• [Short task]: Retype the data exactly, from its first line to the line containing "COL = SC.collection", including both, and skip any picture.
* Start *
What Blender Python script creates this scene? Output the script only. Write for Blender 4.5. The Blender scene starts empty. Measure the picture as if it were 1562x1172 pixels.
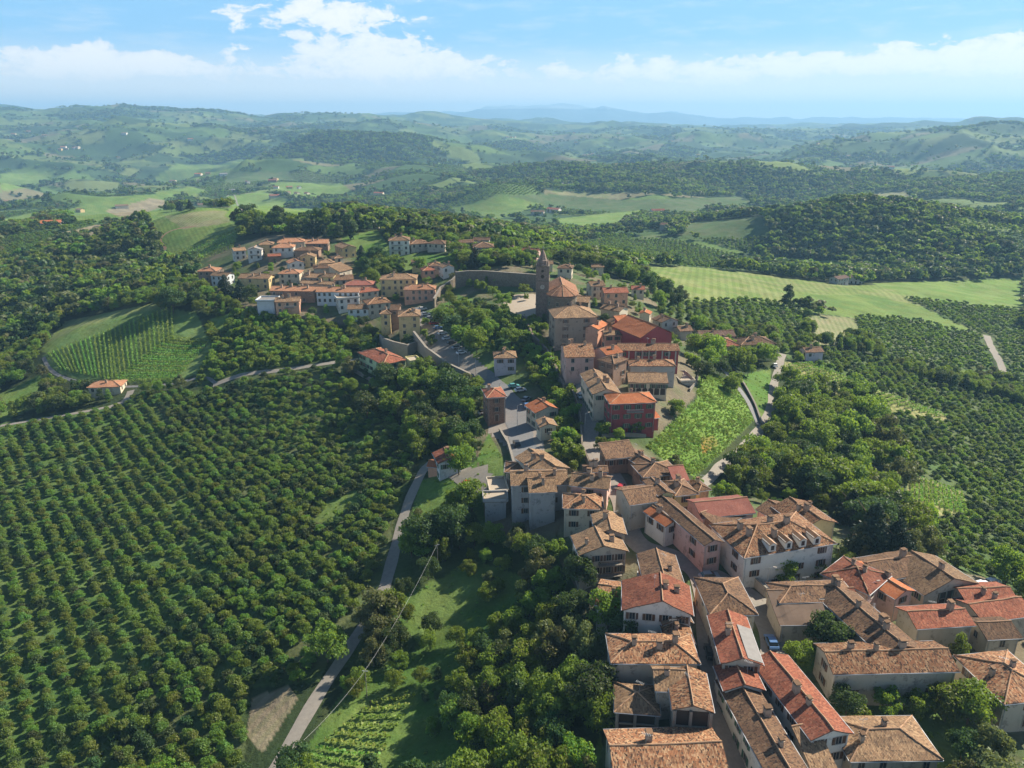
import bpy, math, random
import numpy as np
from mathutils import Vector
random.seed(7); RNG = np.random.default_rng(7)
SC = bpy.context.scene
COL = SC.collection

# ------------------------------------------------------------------ camera, sky, sun, exposure
F = 1173.0; CX, CY = 781.0, 586.0; PITCH = math.radians(18.9); CAMZ = 100.0
cd = bpy.data.cameras.new("camera"); cam = bpy.data.objects.new("camera", cd); COL.objects.link(cam)
cam.location = (0, 0, CAMZ); cam.rotation_euler = (math.pi/2 - PITCH, 0, 0)
cd.sensor_width = 36.0; cd.lens = F/1562*36; cd.clip_start = 1; cd.clip_end = 60000
SC.camera = cam
SUN_AZ = math.radians(62); SUN_EL = math.radians(37)      # azimuth clockwise from the view direction (+y)
SC.view_settings.view_transform = 'Standard'; SC.view_settings.look = 'None'
SC.view_settings.exposure = 1.12; SC.view_settings.gamma = 1.0
SC.cycles.max_bounces = 5; SC.cycles.diffuse_bounces = 2; SC.cycles.glossy_bounces = 2
SC.cycles.transmission_bounces = 2; SC.cycles.volume_bounces = 0; SC.cycles.transparent_max_bounces = 6
SC.cycles.use_denoising = True; SC.cycles.use_adaptive_sampling = True; SC.cycles.adaptive_threshold = 0.02

sl = bpy.data.lights.new("sun", 'SUN'); sun = bpy.data.objects.new("sun", sl); COL.objects.link(sun)
sl.energy = 5.0; sl.angle = math.radians(0.53); sl.color = (1.0, 0.90, 0.75)
sd = Vector((math.sin(SUN_AZ)*math.cos(SUN_EL), math.cos(SUN_AZ)*math.cos(SUN_EL), math.sin(SUN_EL)))
sun.rotation_euler = sd.to_track_quat('Z', 'Y').to_euler(); sun.location = (0, 0, 300)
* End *
• [Exercise result]:
What Blender Python script creates this scene? Output the script only. Write for Blender 4.5. The Blender scene starts empty. Measure the picture as if it were 1562x1172 pixels.
import bpy, math, random
import numpy as np
from mathutils import Vector
random.seed(7); RNG = np.random.default_rng(7)
SC = bpy.context.scene
COL = SC.collection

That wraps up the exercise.